▶ **Stated goal**
Take every line from the material that has the word "part" in it.

▶ **Data for the task**
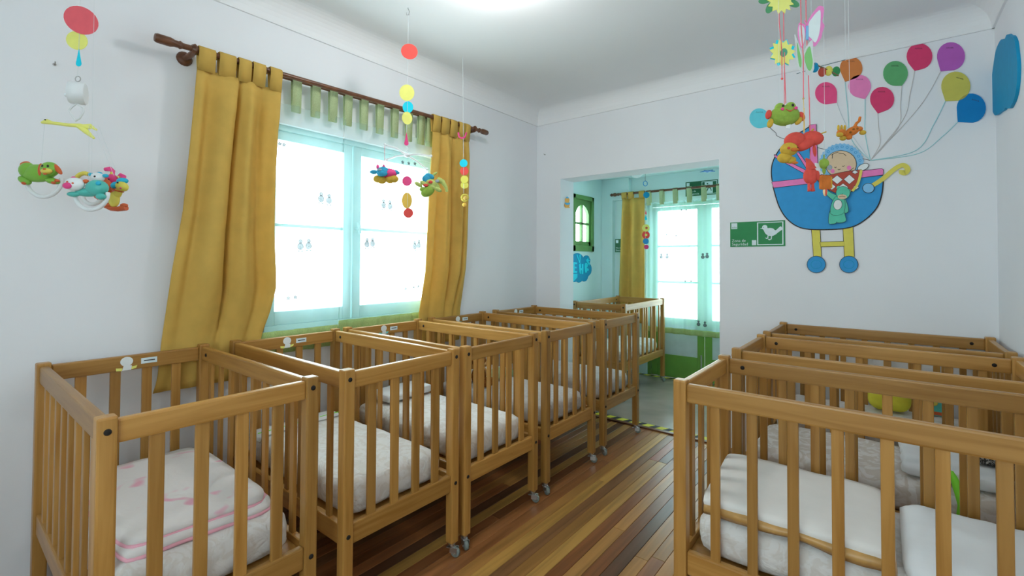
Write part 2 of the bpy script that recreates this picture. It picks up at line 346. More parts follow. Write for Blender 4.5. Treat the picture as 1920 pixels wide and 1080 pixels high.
struct(obj('trim_4', g, WALL_IN), 'shallow pilaster and beam in the corner of the next room', 'pilaster')
struct(obj('trim_5', G().bx((OL, YD-.028, 0), (OR, YD+.012, .012), .003), DARKWOOD), 'dark wooden threshold strip under the opening', 'threshold')

# main window
def sash(root, y0, y1, z0, z1, bars):
    X0, X1 = XL-.085, XL-.045; s = .058
    g = G().bx((X0, y0, z0), (X1, y0+s, z1), .004).bx((X0, y1-s, z0), (X1, y1, z1), .004).bx((X0, y0+s, z0), (X1, y1-s, z0+s+.02), .004).bx((X0, y0+s, z1-s), (X1, y1-s, z1), .004)
    fr = obj('sash', g, FRAMEW, root)
    for z in bars: obj('glazing_bar', G().bx((X0+.008, y0+s, z-.009), (X1-.004, y1-s, z+.009), .003), FRAMEW, fr)
    zs = [z0+s+.02]+list(bars)+[z1-s]
    for a, b in zip(zs[:-1], zs[1:]): obj('pane', G().bx((XL-.068, y0+s, a), (XL-.064, y1-s, b)), GLASS, fr)
    return fr
win = bpy.data.objects.new('window_1', None); C.objects.link(win); struct(win, 'two leaf window behind the sheer curtains', 'window')
g = G().bx((XL-.1, WY0, WZ0), (XL-.03, WY0+.03, WZ1), .003).bx((XL-.1, WY1-.03, WZ0), (XL-.03, WY1, WZ1), .003).bx((XL-.1, WY0, WZ0), (XL-.03, WY1, WZ0+.03), .003).bx((XL-.1, WY0, WZ1-.03), (XL-.03, WY1, WZ1), .003)
obj('frame', g, FRAMEW, win)
s1 = sash(win, 1.185, 1.725, .985, 2.10, (1.555,)); s2 = sash(win, 1.735, 2.425, .985, 2.10, (1.56,))
obj('handle', G().tube([(XL-.045, 1.755, 1.56), (XL-.015, 1.757, 1.56)], .008).tube([(XL-.015, 1.757, 1.60), (XL-.018, 1.77, 1.53)], .011), FRAMEW, s2)
# added unseen window behind the camera, lets in frontal fill daylight
w3 = bpy.data.objects.new('fill_window', None); C.objects.link(w3); struct(w3, 'added two leaf window behind the camera for fill daylight', 'window')
for a, b in ((BX0, -.40), (-.40, BX1)):
    fr = obj('sash', G().bx((a, YB-.06, BZ0), (a+.05, YB-.02, BZ1), .004).bx((b-.05, YB-.06, BZ0), (b, YB-.02, BZ1), .004).bx((a+.05, YB-.06, BZ0), (b-.05, YB-.02, BZ0+.05), .004).bx((a+.05, YB-.06, BZ1-.05), (b-.05, YB-.02, BZ1), .004), FRAMEW, w3)
    obj('pane', G().bx((a+.05, YB-.042, BZ0+.05), (b-.05, YB-.038, BZ1-.05)), GLASS, fr)
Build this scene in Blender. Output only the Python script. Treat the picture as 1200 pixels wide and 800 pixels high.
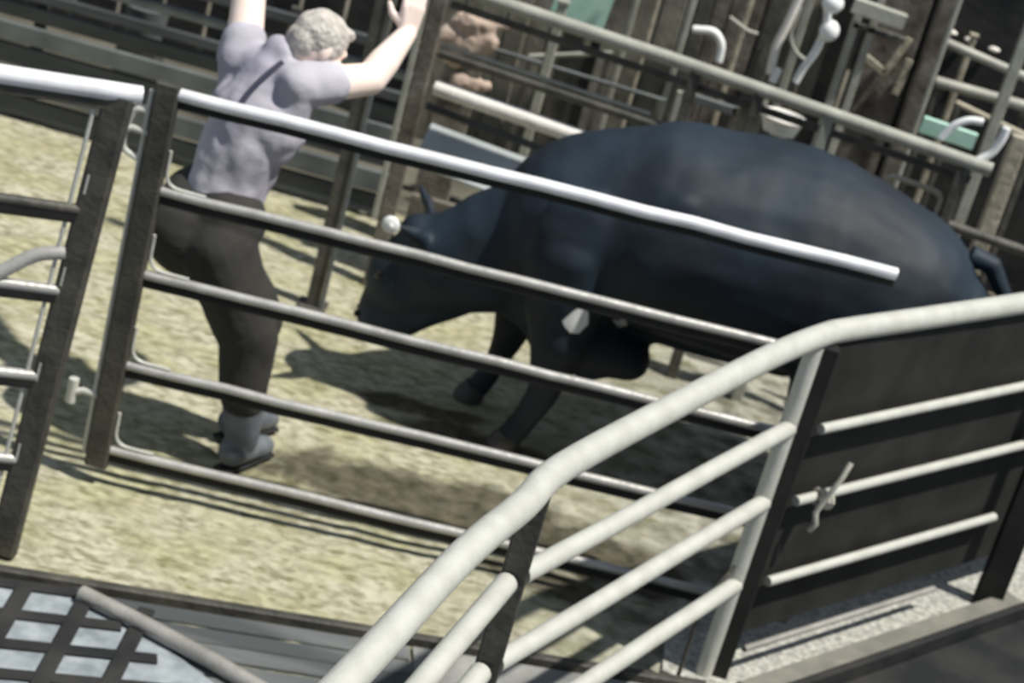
import bpy, bmesh, math, random
from mathutils import Vector, Matrix, noise
from mathutils.bvhtree import BVHTree
random.seed(7)
S = bpy.context.scene
for o in list(bpy.data.objects): bpy.data.objects.remove(o)
C = S.collection
V = Vector
# ------------------------------------------------------------------ camera, sky, sun, exposure
FPX, PITCH, ROLL, CH = 2400.0, math.radians(23), math.radians(15.5), 3.4
Fw = V((0, math.cos(PITCH), -math.sin(PITCH))); LR = V((1, 0, 0)); LU = V((0, math.sin(PITCH), math.cos(PITCH)))
Rt = LR*math.cos(ROLL)+LU*math.sin(ROLL); Up = -LR*math.sin(ROLL)+LU*math.cos(ROLL); EYE = V((0, 0, CH))
cam = bpy.data.cameras.new('camera'); co = bpy.data.objects.new('camera', cam); C.objects.link(co)
cam.sensor_width = 36; cam.lens = FPX/1200*36; cam.clip_end = 200
co.matrix_world = Matrix(((Rt.x, Up.x, -Fw.x, 0), (Rt.y, Up.y, -Fw.y, 0), (Rt.z, Up.z, -Fw.z, CH), (0, 0, 0, 1)))
cam.dof.use_dof = True; cam.dof.focus_distance = 3.2; cam.dof.aperture_fstop = 6.3
S.camera = co
w = bpy.data.worlds.new('sky'); S.world = w; w.use_nodes = True
bg = w.node_tree.nodes['Background']; bg.inputs[0].default_value = (.62, .74, .92, 1); bg.inputs[1].default_value = 0.42
sl = bpy.data.lights.new('sun', 'SUN'); sl.energy = 5.8; sl.angle = math.radians(1.2); sl.color = (1, .97, .9)
so = bpy.data.objects.new('sun', sl); C.objects.link(so); so.location = (5, 5, 8)
so.rotation_euler = V((0.46, -0.15, 1.0)).to_track_quat('Z', 'Y').to_euler()
S.view_settings.view_transform = 'Standard'; S.view_settings.look = 'None'; S.view_settings.gamma = 1
S.view_settings.use_curve_mapping = False; S.view_settings.exposure = 0.0

def at(u, v, Y=None, Z=None):
    "world point where the line of sight of a pixel meets the plane y=Y or z=Z"
    d = Fw + Rt*((u-600)/FPX) + Up*((400-v)/FPX)
    t = Y/d.y if Y is not None else (Z-CH)/d.z
    return EYE + d*t

# ------------------------------------------------------------------ materials
def mat(name, col, col2=None, scale=8, rough=.7, metal=0, bump=0, bscale=40, detail=4, lo=.35, hi=.65, spec=.5, stretch=None):
    m = bpy.data.materials.new(name); m.use_nodes = True; nt = m.node_tree; b = nt.nodes['Principled BSDF']
    b.inputs['Roughness'].default_value = rough; b.inputs['Metallic'].default_value = metal
    b.inputs['Specular IOR Level'].default_value = spec
    b.inputs['Base Color'].default_value = (*col, 1)
    tc = nt.nodes.new('ShaderNodeTexCoord'); mp = nt.nodes.new('ShaderNodeMapping')
    nt.links.new(tc.outputs['Object'], mp.inputs[0])
    if stretch: mp.inputs['Scale'].default_value = stretch
    if col2:
        n = nt.nodes.new('ShaderNodeTexNoise'); n.inputs['Scale'].default_value = scale; n.inputs['Detail'].default_value = detail
        r = nt.nodes.new('ShaderNodeValToRGB'); r.color_ramp.elements[0].position = lo; r.color_ramp.elements[1].position = hi
        r.color_ramp.elements[0].color = (*col, 1); r.color_ramp.elements[1].color = (*col2, 1)
        nt.links.new(mp.outputs[0], n.inputs['Vector']); nt.links.new(n.outputs['Fac'], r.inputs[0]); nt.links.new(r.outputs[0], b.inputs['Base Color'])
    if bump:
        n2 = nt.nodes.new('ShaderNodeTexNoise'); n2.inputs['Scale'].default_value = bscale; n2.inputs['Detail'].default_value = 5
        bm_ = nt.nodes.new('ShaderNodeBump'); bm_.inputs['Strength'].default_value = bump; bm_.inputs['Distance'].default_value = .02
        nt.links.new(mp.outputs[0], n2.inputs['Vector']); nt.links.new(n2.outputs['Fac'], bm_.inputs['Height']); nt.links.new(bm_.outputs[0], b.inputs['Normal'])
    return m
M = dict(
 galv=mat('galvanised_steel', (.46, .46, .41), (.53, .53, .48), 14, .42, .15, .1, 60),
 gate=mat('gate_steel', (.27, .26, .235), (.40, .38, .35), 10, .42, .35, .15, 50),
 rail=mat('worn_gate_rail', (.34, .33, .31), (.48, .47, .44), 10, .33, .3, .1, 50),
 stile=mat('rusty_dark_steel', (.035, .033, .028), (.075, .07, .055), 12, .6, .1, .2, 50),
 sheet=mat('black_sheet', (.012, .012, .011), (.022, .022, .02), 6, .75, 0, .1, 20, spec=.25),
 farrail=mat('far_rail', (.28, .28, .24), (.38, .38, .33), 10, .6, .1, .1, 40),
 fardark=mat('far_dark_steel', (.05, .048, .04), (.1, .095, .08), 10, .6, .1, .2, 40),
 brown=mat('brown_rusty_steel', (.07, .055, .042), (.2, .18, .155), 9, .7, .1, .2, 40),
 slat=mat('slate_grey_boards', (.03, .034, .038), (.07, .078, .083), 5, .6, .1, .1, 30, stretch=(.3, 1, 2)),
 slatpale=mat('pale_slate_boards', (.08, .09, .092), (.14, .155, .155), 5, .6, .1, .1, 30),
 bright=mat('bright_worn_steel', (.62, .62, .64), (.8, .8, .82), 10, .4, .1),
 white=mat('white_plastic', (.85, .86, .85), (.75, .76, .74), 10, .5),
 cream=mat('cream_timber', (.70, .66, .6), (.8, .77, .72), 7, .7, 0, .2, 30),
 board=mat('pale_grey_board', (.33, .36, .36), (.42, .45, .46), 5, .7),
 slab=mat('blue_grey_slab', (.16, .185, .20), (.30, .33, .35), 12, .8, 0, .2, 30),
 mint=mat('mint_plastic', (.33, .55, .45), (.45, .65, .55), 9, .6),
 pink=mat('sack_cloth', (.36, .27, .215), (.5, .4, .33), 9, .9, 0, .5, 20),
 dark=mat('dark_barn_boards', (.014, .015, .016), (.035, .034, .033), 4, .8, 0, .2, 20, spec=.2),
 part=mat('weathered_grey_boards', (.08, .075, .055), (.22, .21, .17), 5, .85, 0, .4, 20, stretch=(1, 1, .5)),
 tan=mat('tan_timber', (.30, .27, .20), (.45, .41, .32), 9, .8, 0, .3, 30),
 hide=mat('black_hide', (.005, .009, .015), (.010, .022, .036), 2.5, .66, 0, .1, 16, spec=.4),
 hoof=mat('hoof', (.03, .028, .025), (.06, .055, .05), 12, .6),
 skin=mat('skin', (.84, .67, .58), (.9, .75, .67), 6, .6),
 hair=mat('grey_blond_hair', (.38, .35, .31), (.58, .54, .49), 30, .8, 0, .6, 60, stretch=(1, 1, 1)),
 shirt=mat('lavender_shirt', (.30, .285, .345), (.46, .445, .49), 4, .9, 0, .5, 9),
 trous=mat('dark_trousers', (.022, .021, .018), (.03, .029, .025), 5, .9, 0, .4, 10),
 boot=mat('grey_rubber_boot', (.07, .08, .092), (.15, .165, .18), 10, .6),
 strap=mat('navy_strap', (.04, .04, .07), None, rough=.8),
 earth=mat('dark_shaded_yard', (.055, .05, .036), (.13, .12, .09), 2.2, .9, 0, .4, 14),  # shade over the far pens is put into this ground colour
 deck=mat('grey_deck_boards', (.05, .056, .058), (.15, .158, .155), 3, .8, 0, .3, 20, stretch=(.25, 1.5, 1)),
 timb=mat('brown_timber', (.06, .045, .028), (.15, .12, .08), 8, .9, 0, .3, 30),
 conc=mat('grey_concrete', (.15, .15, .14), (.27, .27, .25), 6, .9, 0, .3, 30),
 kerb=mat('kerb_concrete', (.13, .13, .11), (.2, .19, .16), 8, .9, 0, .3, 30),
 gravel=mat('grey_gravel', (.20, .20, .175), (.5, .49, .44), 40, .95, 0, .8, 50, detail=6, lo=.3, hi=.7),
 rope=mat('pale_rope', (.4, .39, .33), (.55, .53, .46), 30, .9),
 eye=mat('eye', (.02, .015, .01), None, rough=.1),
)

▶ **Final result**
Write part 2 of the bpy script that recreates this picture. It picks up at line 346. More parts follow. Write for Blender 4.5. Treat the picture as 1920 pixels wide and 1080 pixels high.
 part=mat('weathered_grey_boards', (.08, .075, .055), (.22, .21, .17), 5, .85, 0, .4, 20, stretch=(1, 1, .5)),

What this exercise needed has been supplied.